ASU is a perimeter-oriented team that thrives when it can get out and run. In the first eight and a half games of conference play, the Sun Devils didn’t produce enough of those opportunities, and as a result the “good looks” weren’t falling at the same clip as non-conference.

The second half of Saturday’s contest was a positive reversion to previous habits. From ASU’s perspective, it was only a matter of time before those shots started falling again.

“You don’t do it for two months and then it goes away,” ASU coach Bobby Hurley said. “It sure felt good for me to see numerous guys make big shots throughout that (second) half.”

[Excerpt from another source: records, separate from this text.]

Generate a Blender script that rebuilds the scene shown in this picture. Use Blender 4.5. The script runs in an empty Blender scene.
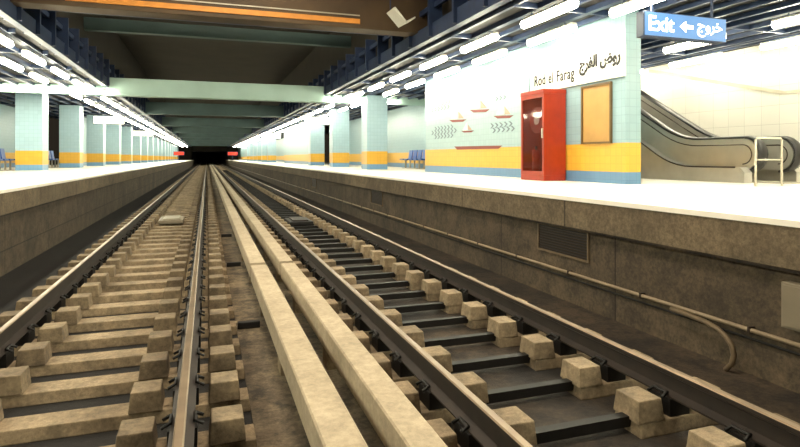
import bpy, bmesh, math, random
from mathutils import Vector, Matrix
random.seed(4)
S = bpy.context.scene
COL = S.collection
def lin(c):
    return tuple(((v/255)/12.92 if v/255 <= .04045 else ((v/255+.055)/1.055)**2.4) for v in c)+(1,)

# ---------------------------------------------------------------- materials
def mat_new(name):
    m = bpy.data.materials.new(name); m.use_nodes = True
    nt = m.node_tree
    return m, nt, nt.nodes, nt.links, nt.nodes['Principled BSDF']
def plain(name, c, rough=.6, metal=0, var=.12, scale=6):
    m, nt, N, L, b = mat_new(name)
    g = N.new('ShaderNodeNewGeometry')
    n = N.new('ShaderNodeTexNoise'); n.inputs['Scale'].default_value = scale; n.inputs['Detail'].default_value = 4
    L.new(g.outputs['Position'], n.inputs['Vector'])
    r = N.new('ShaderNodeValToRGB')
    c = lin(c)
    r.color_ramp.elements[0].position = .3; r.color_ramp.elements[1].position = .7
    r.color_ramp.elements[0].color = tuple(v*(1-var) for v in c[:3])+(1,)
    r.color_ramp.elements[1].color = tuple(min(1, v*(1+var)) for v in c[:3])+(1,)
    L.new(n.outputs['Fac'], r.inputs['Fac']); L.new(r.outputs['Color'], b.inputs['Base Color'])
    b.inputs['Roughness'].default_value = rough; b.inputs['Metallic'].default_value = metal
    return m
def dirty(name, c1, c2, scale=1.2, rough=.85, spots=.5, bump=.25, joints=None, fine=.5):
    """stained concrete: two tones of large noise, fine grain, dark spots, bump, optional panel joints"""
    m, nt, N, L, b = mat_new(name)
    g = N.new('ShaderNodeNewGeometry')
    def noise(s, d=5, rgh=.6):
        n = N.new('ShaderNodeTexNoise'); n.inputs['Scale'].default_value = s
        n.inputs['Detail'].default_value = d; n.inputs['Roughness'].default_value = rgh
        L.new(g.outputs['Position'], n.inputs['Vector']); return n
    a = noise(scale); f = noise(24, 6, .75); sp = noise(4.5, 6, .75)
    r = N.new('ShaderNodeValToRGB')
    r.color_ramp.elements[0].position = .35; r.color_ramp.elements[1].position = .65
    r.color_ramp.elements[0].color = lin(c1); r.color_ramp.elements[1].color = lin(c2)
    L.new(a.outputs['Fac'], r.inputs['Fac'])
    def mult(colsock, facsock, lo, hi, dark):
        mr = N.new('ShaderNodeMapRange'); mr.inputs[1].default_value = lo; mr.inputs[2].default_value = hi
        mr.inputs[3].default_value = dark; mr.inputs[4].default_value = 1
        L.new(facsock, mr.inputs[0])
        mx = N.new('ShaderNodeMix'); mx.data_type = 'RGBA'; mx.blend_type = 'MULTIPLY'; mx.inputs[0].default_value = 1
        L.new(colsock, mx.inputs[6]); L.new(mr.outputs[0], mx.inputs[7]); return mx.outputs[2]
    s = mult(r.outputs['Color'], f.outputs['Fac'], .35, .62, fine)
    s = mult(s, sp.outputs['Fac'], .38, .56, 1-spots)
    if joints:
        sep = N.new('ShaderNodeSeparateXYZ'); L.new(g.outputs['Position'], sep.inputs[0])
        cmb = N.new('ShaderNodeCombineXYZ'); L.new(sep.outputs['Y'], cmb.inputs[0]); L.new(sep.outputs['Z'], cmb.inputs[1])
        br = N.new('ShaderNodeTexBrick'); br.offset = 0
        br.inputs['Scale'].default_value = 1; br.inputs['Brick Width'].default_value = joints[0]
        br.inputs['Row Height'].default_value = joints[1]; br.inputs['Mortar Size'].default_value = .012
        br.inputs['Color1'].default_value = (1, 1, 1, 1); br.inputs['Color2'].default_value = (.8, .8, .8, 1)
        br.inputs['Mortar'].default_value = (.25, .22, .2, 1)
        L.new(cmb.outputs[0], br.inputs['Vector'])
        mx = N.new('ShaderNodeMix'); mx.data_type = 'RGBA'; mx.blend_type = 'MULTIPLY'; mx.inputs[0].default_value = 1
        L.new(s, mx.inputs[6]); L.new(br.outputs['Color'], mx.inputs[7]); s = mx.outputs[2]
    L.new(s, b.inputs['Base Color'])
    b.inputs['Roughness'].default_value = rough
    bp = N.new('ShaderNodeBump'); bp.inputs['Strength'].default_value = bump; bp.inputs['Distance'].default_value = .02
    L.new(f.outputs['Fac'], bp.inputs['Height']); L.new(bp.outputs['Normal'], b.inputs['Normal'])
    return m
def emit(name, c, st, base=None):
    m, nt, N, L, b = mat_new(name)
    b.inputs['Base Color'].default_value = lin(base or c)
    b.inputs['Emission Color'].default_value = lin(c); b.inputs['Emission Strength'].default_value = st
    return m
def glass(name, c, alpha):
    m, nt, N, L, b = mat_new(name)
    b.inputs['Base Color'].default_value = lin(c); b.inputs['Roughness'].default_value = .05; b.inputs['Alpha'].default_value = alpha
    return m
PZ = .98      # platform top
def tiled(name, base, band, upper, tile=.15, lo=.22, hi=.76, mortar=.78):
    m, nt, N, L, b = mat_new(name)
    g = N.new('ShaderNodeNewGeometry'); sep = N.new('ShaderNodeSeparateXYZ'); L.new(g.outputs['Position'], sep.inputs[0])
    add = N.new('ShaderNodeMath'); add.operation = 'ADD'
    L.new(sep.outputs['X'], add.inputs[0]); L.new(sep.outputs['Y'], add.inputs[1])
    cmb = N.new('ShaderNodeCombineXYZ'); L.new(add.outputs[0], cmb.inputs[0]); L.new(sep.outputs['Z'], cmb.inputs[1])
    def gt(v):
        q = N.new('ShaderNodeMath'); q.operation = 'GREATER_THAN'; q.inputs[1].default_value = v
        L.new(sep.outputs['Z'], q.inputs[0]); return q.outputs[0]
    m1 = N.new('ShaderNodeMix'); m1.data_type = 'RGBA'; m1.inputs[6].default_value = lin(base); m1.inputs[7].default_value = lin(band)
    L.new(gt(PZ+lo), m1.inputs[0])
    m2 = N.new('ShaderNodeMix'); m2.data_type = 'RGBA'; L.new(m1.outputs[2], m2.inputs[6]); m2.inputs[7].default_value = lin(upper)
    L.new(gt(PZ+hi), m2.inputs[0])
    br = N.new('ShaderNodeTexBrick'); br.offset = 0
    br.inputs['Scale'].default_value = 1; br.inputs['Brick Width'].default_value = tile; br.inputs['Row Height'].default_value = tile
    br.inputs['Mortar Size'].default_value = .004
    br.inputs['Color1'].default_value = (1, 1, 1, 1); br.inputs['Color2'].default_value = (.94, .94, .94, 1)
    br.inputs['Mortar'].default_value = (mortar, mortar, mortar, 1)
    L.new(cmb.outputs[0], br.inputs['Vector'])
    mx = N.new('ShaderNodeMix'); mx.data_type = 'RGBA'; mx.blend_type = 'MULTIPLY'; mx.inputs[0].default_value = 1
    L.new(m2.outputs[2], mx.inputs[6]); L.new(br.outputs['Color'], mx.inputs[7])
    L.new(mx.outputs[2], b.inputs['Base Color']); b.inputs['Roughness'].default_value = .35
    return m
YEL = (208, 160, 58)
M = dict(
 tile=tiled('blue_yellow_tiles', (88, 126, 160), YEL, (132, 160, 168)),
 column=tiled('column_tiles', (108, 150, 186), YEL, (154, 182, 194)),
 cream=tiled('white_wall_tiles', (186, 184, 178), (186, 184, 178), (184, 182, 175), .45, .12, .2, .55),
 terrazzo=plain('white_terrazzo', (236, 231, 220), .4, var=.04, scale=2),
 sleeper=dirty('sleeper_concrete', (132, 114, 88), (166, 146, 116), 1.6, spots=.4, fine=.6),
 block=dirty('block_concrete', (112, 96, 74), (146, 128, 100), 2.2, spots=.45, fine=.6),
 duct=dirty('duct_concrete', (164, 149, 124), (184, 168, 142), .9, spots=.18, bump=.12, fine=.72),
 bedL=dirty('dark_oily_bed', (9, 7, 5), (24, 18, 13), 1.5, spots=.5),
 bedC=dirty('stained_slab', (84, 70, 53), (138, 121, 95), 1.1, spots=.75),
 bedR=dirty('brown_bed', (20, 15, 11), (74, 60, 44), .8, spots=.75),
 fascia=dirty('platform_edge_concrete', (100, 87, 67), (126, 110, 86), .8, spots=.3, joints=(3.0, 9)),
 pwall=dirty('platform_wall_concrete', (74, 62, 47), (102, 87, 66), .7, spots=.5, joints=(2.6, .62)),
 darkceil=plain('dark_ceiling', (26, 25, 26), .8, var=.3, scale=1),
 navy=plain('navy_steel', (28, 44, 72), .5, var=.2),
 beamblue=plain('grey_green_beam', (66, 86, 86), .6, var=.15, scale=1),
 beampale=plain('pale_green_beam', (166, 194, 186), .6, var=.08, scale=1),
 beambrown=plain('brown_beam', (66, 50, 29), .7, var=.3, scale=1),
 orange=plain('orange_stripe', (190, 124, 44), .6, var=.12),
 hall=plain('hall_brown', (42, 37, 28), .85, var=.25, scale=.8),
 rust=plain('rail_rust', (34, 25, 18), .65, .1, .35, 9),
 railtop=plain('rail_polish', (132, 114, 92), .4, .6, .2, 4),
 steel=plain('brushed_steel', (190, 187, 178), .3, .75, .08, 3),
 steel_pale=plain('pale_steel', (196, 190, 172), .4, .3, .08, 3),
 steel_dull=plain('dull_steel', (160, 154, 138), .5, .3, .1, 3),
 black=plain('black_rubber', (24, 22, 21), .35, 0, .1),
 darkbar=plain('dark_tie_steel', (16, 13, 10), .6, .2, .3, 8),
 red=plain('red_paint', (146, 42, 15), .35, 0, .08),
 redin=plain('red_interior', (104, 30, 13), .5, 0, .1),
 glassdk=glass('tinted_glass', (90, 34, 22), .35),
 frame=plain('bronze_frame', (100, 80, 48), .4, .3, .1),
 notice=plain('notice_paper', (168, 130, 74), .6, 0, .12, 2.5),
 white=plain('white_enamel', (226, 224, 214), .35, 0, .03),
 ink=plain('dark_ink', (10, 9, 11), .7, 0, .05),
 mural=tiled('mural_ground', (140, 164, 168), (140, 164, 168), (140, 164, 168)),
 mgrey=plain('mural_grey', (92, 104, 114), .5, 0, .05),
 mred=plain('mural_red', (112, 42, 32), .5, 0, .05),
 mwhite=plain('mural_white', (206, 206, 196), .5, 0, .03),
 mtan=plain('mural_tan', (160, 132, 114), .5, 0, .03),
 seat=plain('blue_plastic', (24, 74, 150), .3, 0, .06),
 pipe=plain('cream_conduit', (136, 119, 94), .5, 0, .15, 4),
 grille=plain('rusty_grille', (50, 38, 28), .6, .3, .2, 8),
 ventframe=plain('vent_frame', (104, 88, 66), .6, .2, .2, 8),
 housing=plain('lamp_housing', (200, 200, 190), .5, 0, .03),
 boxgrey=plain('grey_box', (122, 112, 94), .5, .1, .1, 4),
 lamp=emit('fluorescent', (255, 248, 220), 54),
 signblue=emit('sign_blue', (96, 154, 208), .85, (20, 50, 90)),
 signwhite=emit('sign_white', (255, 255, 250), 1.6),
 signlit=emit('lit_sign', (255, 252, 230), 2),
 redlit=emit('red_lit', (220, 40, 20), .9),
 tunnel=plain('tunnel_black', (10, 9, 9), .9, 0, .1),
)
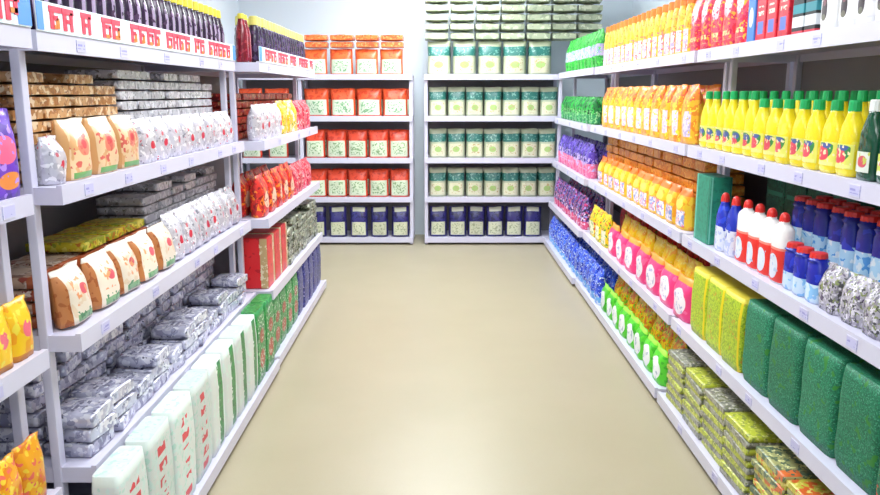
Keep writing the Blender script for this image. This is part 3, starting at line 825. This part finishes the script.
row(kws2, 'L', 2.255, 1, 0.105, FLa[1] + 0.02, z, 'small silver packet at rack end beside tan pouches', 'silver packet')

# third shelf
z = ZL[2]
m = print_mat('cream_stripe_pouch', '#f1e4d0', (('n', 6, 0.6, '#ead4b6'), ('r', 0.0, 0.13, 0.0, 0.9, '#c07a44'), ('n', 8, 0.58, '#a85c2c', 0, 0.13, 0, 0.9), ('e', 0.6, 0.55, 0.13, 0.1, '#e05a68'), ('n', 9, 0.6, '#f0a06a', 0.25, 1, 0.3, 0.8), ('r', 0.25, 0.95, 0.02, 0.14, '#7fb07a'), ('n', 10, 0.58, '#4a8a5a', 0.25, 0.95, 0.02, 0.2), ('r', 0, 1, 0.92, 1, '#f6efe2')), 0.35)
k = pouch_kind('cream_pouch', 'pouch', 0.18, 0.175, 0.08, m)
row(k, 'L', 2.255, 5, 0.192, FLa[2] + 0.02, z, 'cream pouch with brown stripe on third shelf', 'cream pouches on the third shelf', NE, lean=-0.12)
m = print_mat('brown_packet', '#c4a48c', (('n', 5, 0.54, '#8a6a5a'), ('n', 8, 0.57, '#e0cfc4'), ('r', 0, 1, 0, 0.1, '#b0562a'), ('n', 10, 0.62, '#a04a3a'), ('r', 0.2, 0.8, 0.3, 0.7, '#d8c0ac')), 0.32, bump=0.25)
k = flat_kind('brown_packet', 'packet', 0.18, 0.2, 0.042, m)
piles(k, 'L', 2.26, 5, 0.188, FLa[2] + 0.14, z, 4, 'flat brown packet on third shelf', 'brown packets stacked on the third shelf', step=k.h)
m = print_mat('yellow_green_packet', '#e3cf2e', (('n', 5, 0.52, '#a8b02a'), ('n', 9, 0.58, '#f3e668'), ('n', 11, 0.6, '#c8742a')), 0.32)
k2 = flat_kind('yellow_green_packet', 'packet', 0.18, 0.2, 0.036, m)
for i in range(3):
    top = z + 4 * k.h + 0.004
    k2.put(world_pos('L', 2.70 + 0.19 * i, FLa[2] + 0.14 + 0.1, top), PI / 2 + random.uniform(-.04, .04),
           f'yellow green packet lying atop the brown packets, {ORD[i]} from near end', 'yellow green packets on the third shelf', i)
kws3 = pouch_kind('white_foil_pouch', 'pouch', 0.123, 0.2, 0.09, m_ws)
row(kws3, 'L', 3.22, 8, 0.1335, FLa[2] + 0.025, z, 'white foil red dotted pouch on third shelf', 'white foil pouches on the third shelf', NE, lean=-0.1, rj=0.12)
piles(ksv, 'L', 3.24, 6, 0.178, FLa[2] + 0.165, z, (7, 8, 7, 8), 'flat silver packet on third shelf', 'silver packets stacked on the third shelf', step=ksv.h)

# fourth shelf: foil pouches in a leaning heap
z = ZL[3]
m_lf = print_mat('lavender_foil', '#c4c4d8', (('n', 6, 0.56, '#9c9cb4'), ('n', 9, 0.56, '#e8e8f2'), ('t', 0.2, 0.8, 0.35, 0.65, 7, '#85849a', 9), ('n', 12, 0.69, '#6c6a7e')), 0.26, 0.35, bump=0.5)
kf = flat_kind('foil_packet', 'packet', 0.16, 0.15, 0.05, m_lf)
piles(kf, 'L', 2.262, 11, 0.18, FLa[3] + 0.015, z, (3, 3, 2, 3, 2), 'flat lavender foil packet at shelf edge', 'flat foil packets on the fourth shelf', step=kf.h, rj=0.14)
kf = flat_kind('foil_packet', 'packet', 0.16, 0.2, 0.05, m_lf)
piles(kf, 'L', 2.262, 11, 0.18, FLa[3] + 0.185, z, (6, 6, 5, 6), 'flat lavender foil packet in back row', 'flat foil packets on the fourth shelf', step=kf.h, rj=0.12)

# bottom shelf
z = ZL[4]
def det(name, base, ops):
    return print_mat(name, base, ops, 0.35, bump=0.15)
m = det('white_red_detergent', '#dbe3df', (('n', 6, 0.57, '#d3e8e2'), ('n', 10, 0.62, '#bfe0d4'), ('t', 0.32, 0.66, 0.06, 0.88, 7, '#dd3446', 4), ('r', 0, 1, 0.92, 1, '#dce8e0')))
kd = Kind('white_detergent_bag', 'bag', 0.225, 0.4, 0.085, [[('', plump_mesh('white_detergent_bag', 0.225, 0.4, 0.085, m, s), (0, 0, 0))] for s in range(3)])
row(kd, 'L', 2.14, 4, 0.235, FLa[4] + 0.01, z, 'white bag with red upright print on bottom shelf', 'white red bags on the bottom shelf', NE, rj=0.02)
m = det('white_green_detergent', '#dbe3df', (('n', 6, 0.6, '#d8ebe2'), ('r', 0.5, 0.82, 0.03, 0.97, '#1f8a3f'), ('n', 12, 0.58, '#176a34', 0.5, 0.82, 0.03, 0.97), ('n', 9, 0.6, '#e9f2ec', 0.42, 0.58, 0, 1)))
kd = Kind('white_detergent_bag', 'bag', 0.2, 0.4, 0.085, [[('', plump_mesh('white_detergent_bag', 0.2, 0.4, 0.085, m, s), (0, 0, 0))] for s in range(3)])
row(kd, 'L', 3.07, 4, 0.209, FLa[4] + 0.01, z, 'white bag with broad green stripe on bottom shelf', 'white green bags on the bottom shelf', NE, rj=0.02)
m = det('green_detergent', '#1f8a44', (('n', 6, 0.58, '#15703a'), ('n', 9, 0.6, '#4fae62'), ('e', 0.5, 0.3, 0.28, 0.13, '#b04a3a'), ('e', 0.5, 0.62, 0.24, 0.1, '#a0402f'), ('n', 12, 0.62, '#d8e6d8', 0.1, 0.9, 0.05, 0.9)))
kd = Kind('green_detergent_bag', 'bag', 0.2, 0.345, 0.13, [[('', plump_mesh('green_detergent_bag', 0.2, 0.345, 0.13, m, s), (0, 0, 0))] for s in range(3)])
kd2 = Kind('green_detergent_bag', 'bag', 0.2, 0.4, 0.085, [[('', plump_mesh('green_detergent_bag', 0.2, 0.4, 0.085, m, s), (0, 0, 0))] for s in range(3)])
row(kd2, 'L', 3.91, 2, 0.209, FLa[4] + 0.01, z, 'green red blotched bag beside white green bags', 'green bags on the bottom shelf', NE, rj=0.02)
row(kd, 'L', 4.39, 4, 0.209, FLb[4] + 0.02, z, 'green red blotched bag on bottom shelf beyond the joint', 'green bags on the bottom shelf', NE, rj=0.02)
m = det('navy_detergent', '#2a2f7f', (('n', 6, 0.57, '#1d2160'), ('n', 9, 0.6, '#4a50a8'), ('n', 12, 0.65, '#a8a6d8')))
kd = Kind('navy_detergent_bag', 'bag', 0.2, 0.345, 0.13, [[('', plump_mesh('navy_detergent_bag', 0.2, 0.345, 0.13, m, s), (0, 0, 0))] for s in range(3)])
row(kd, 'L', 5.23, 5, 0.209, FLb[4] + 0.02, z, 'navy blue bag at far end of bottom shelf', 'navy bags on the bottom shelf', NE, rj=0.02)

# ------------------------------------------------------------------ LEFT far bay
z = ZL[1]
m = print_mat('red_packet', '#a82a26', (('n', 6, 0.55, '#7a1c1c'), ('n', 9, 0.6, '#d8503a'), ('n', 11, 0.62, '#c99a6a')), 0.32)
k = flat_kind('red_packet', 'packet', 0.18, 0.2, 0.045, m)
piles(k, 'L', 4.42, 9, 0.195, FLb[1] + 0.16, z, 6, 'flat red packet on second shelf', 'red packets on the far second shelf', step=k.h)
kg = pouch_kind('grey_white_pouch', 'pouch', 0.16, 0.2, 0.08, m_ws)
row(kg, 'L', 4.42, 4, 0.17, FLb[1] + 0.02, z, 'grey white pouch before red packets', 'grey white pouches on the far second shelf', NE)
m = print_mat('yellow_white_pouch', '#f0c22e', (('n', 6, 0.57, '#e0a01e'), ('n', 8, 0.6, '#f6f0d8'), ('n', 11, 0.63, '#8a9a3a')), 0.3)
k = pouch_kind('yellow_white_pouch', 'pouch', 0.17, 0.215, 0.09, m)
row(k, 'L', 5.12, 3, 0.18, FLb[1] + 0.02, z, 'yellow and white pouch on far second shelf', 'yellow pouches on the far second shelf', NE)
m = print_mat('crimson_pouch', '#dc3350', (('n', 6, 0.57, '#b01f3a'), ('n', 8, 0.6, '#f07a8a'), ('n', 11, 0.63, '#f2c9c0')), 0.3)
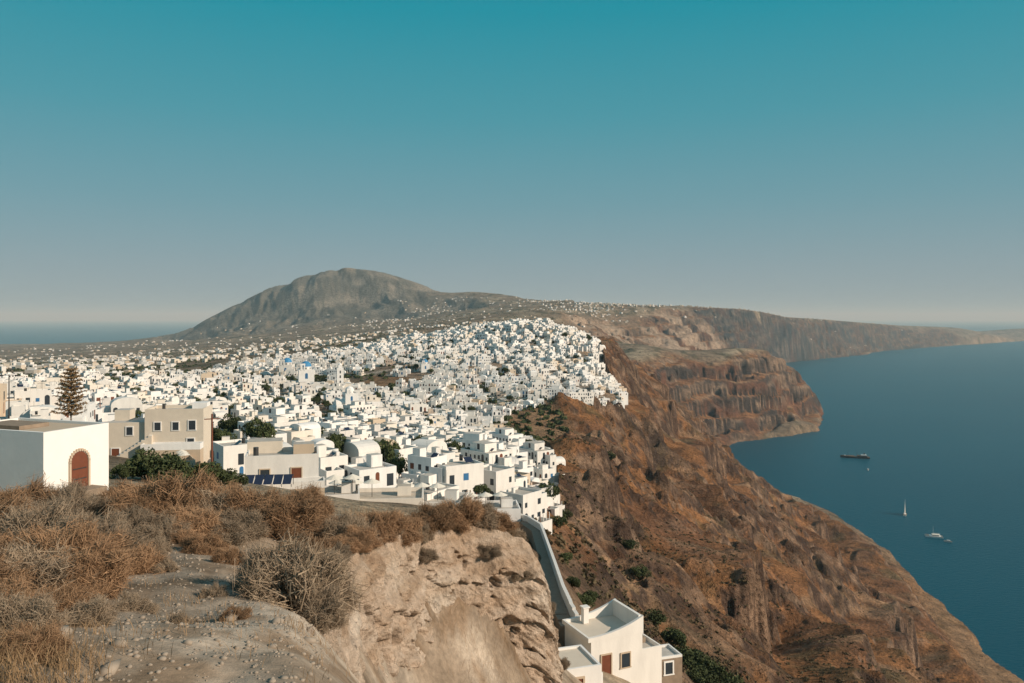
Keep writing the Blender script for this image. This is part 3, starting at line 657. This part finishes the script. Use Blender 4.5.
x,y,z=W(283,482,95); obj('low_beige_house',m.mesh('low_beige_house'),(x,y,z),math.radians(14))
for px,py,d,w,dd,rt in [(375,497,108,13,7,.1),(430,500,116,10,7,-.15),(332,494,104,7,6,.2),(490,508,125,9,6,.1)]:
    m=MB(); m.box(0,0,-6,w,dd,6,WHITE,top=ROOF); m.parapet(0,0,0,w,dd,.5,.2)
    m.win(0,0,w,dd,0,-w/4,-2.4,1,1.2,PANE,frame=WHITE); m.win(0,0,w,dd,0,w/5,-2.7,1.1,2,BLUE,frame=WHITE)
    m.box(w*.3,dd*.15,.02,1.8,1.6,1.3,WHITE,top=ROOF)
    for i in range(3): m.cyl(-w/2+1.5+i*2.3,0,0,.04,2.2,METAL,6); m.cyl(-w/2+1.5+i*2.3,0,2.0,1.2,.5,CANVAS,10,.06)
    x,y,z=W(px,py,d); obj('flat_roof_house',m.mesh('flat_roof_house'),(x,y,z),rt)
m=MB()
for i in range(5): m.add([(-2.4+i*1.0,-.7,.3),(-1.5+i*1.0,-.7,.3),(-1.5+i*1.0,.7,1.1),(-2.4+i*1.0,.7,1.1)],[(0,1,2,3)],PANEL)
for i in range(6): m.box(-2.45+i*1.0,.65,0,.06,.06,1.1,METAL); m.box(-2.45+i*1.0,-.65,0,.06,.06,.3,METAL)
at_(268,86,'solar_panel_rack',m.mesh('solar_panel_rack'),1,.0,.1)
def church(px,py,d,rz,s=1.0,dome=DOME):
    m=MB(); m.box(0,0,-8,8,11,12.5,WHITE,top=ROOF); m.parapet(0,0,4.5,8,11,.4,.25); m.cyl(0,1,4.5,2.9,1.6,WHITE,16); m.dome(0,1,6.1,2.9,dome)
    m.cyl(0,1,8.9,.35,.7,WHITE,8); m.box(0,1,9.6,.1,.1,1.0,WHITE); m.box(0,1,10.1,.6,.1,.1,WHITE)
    for i in range(8):
        a=i*math.pi/4; m.box(2.9*math.cos(a),1+2.9*math.sin(a),4.8,.3,.5,.9,PANE,rot=a)
    m.box(-2.6,-5.2,4.5,1.0,1.0,2.6,WHITE); m.box(.0-1.0,-5.2,4.5,.6,1.0,2.6,WHITE); m.box(-1.9,-5.2,7.1,2.6,1.0,.9,WHITE)
    m.win(0,0,8,11,0,0,.0,1.4,2.3,BLUE,arch=True)
    for sd in (1,3):
        for o_ in (-3,0,3): m.win(0,0,8,11,sd,o_,1.6,.8,1.4,PANE,arch=True)
    x,y,z=W(px,py,d); z=max(z,float(sample(x,y))+2.5); obj('domed_church',m.mesh('domed_church'),(x,y,z),rz,s)
church(306,378,640,.3,1.5); church(287,372,760,.1,1.5); church(560,345,790,-.2,.8,WHITE); church(425,372,690,.2,.9); church(350,400,420,.4,.8,WHITE)
m=MB(); m.box(0,0,-6,5,5,20,WHITE); m.parapet(0,0,14,5,5,.6); 
for sd in range(4):
    for zz in (3,7,10.5): m.win(0,0,5,5,sd,0,zz,1,1.6,PANE,arch=True)
m.box(0,0,14,2.6,2.6,2.6,WHITE); m.dome(0,0,16.6,1.4,WHITE)
x,y,z=W(340,372,600); obj('bell_tower',m.mesh('bell_tower'),(x,y,float(sample(x,y))+2),.3)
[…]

After an ugly, arrhythmic first half against the Buffaloes, ASU decided to leave its shooting struggles in the halftime locker room. The Sun Devils were fed up with the way things were going and put on a tantalizing display in the final 20 minutes, scoring 30 of their final 48 points from three-point territory.

Hurley called it a “breakthrough.” Shannon Evans couldn’t remember the last time he had that much fun in a game. It’s still been over a month since ASU won two in a row, but this could be a turning point.

The Sun Devils know that something has changed, but they’ve felt this way before. Wins over No. 5 Kansas and No. 8 Xavier featured dynamic offensive performances, as did nearly all of ASU’s non-conference games. Saturday felt a lot like November and December.

“As many guys that were making big plays one after another,” Hurley said. “It looked like a lot of what I saw through a lot of the season.”

The formula for ASU’s offensive success hasn’t changed. In its first 12 games, this team could afford to run it up thanks to blistering shooting numbers, but it would do so by forcing turnovers and flying around on the defensive end.

“I loved our defensive effort,” Hurley said. “We were able to create 17 turnovers, and that’s kind of the activity that we’ve shown through most of non-conference.

“It carried over to getting us in the open court and definitely bought us some time to get our offense in gear.”

Defense to offense — even in games where ASU allows a lot of points — is a solution to the Sun Devils’ recent struggles. A common thread in ASU’s victories is a willingness to impose its will on the opponent. The shots aren’t just going to appear out of thin air and fall at whim — they have to be worked for and created as a product of turnovers or stops.

The first half of ASU’s Pac-12 schedule is over. If the Sun Devils finish strong, they can look back on these nine games as the necessary adversity that forced them to define an identity.

If this team is serious about making a run in March, it will embrace that identity and turn a win over Colorado into a springboard. The Sun Devils can only sink or swim from here on out.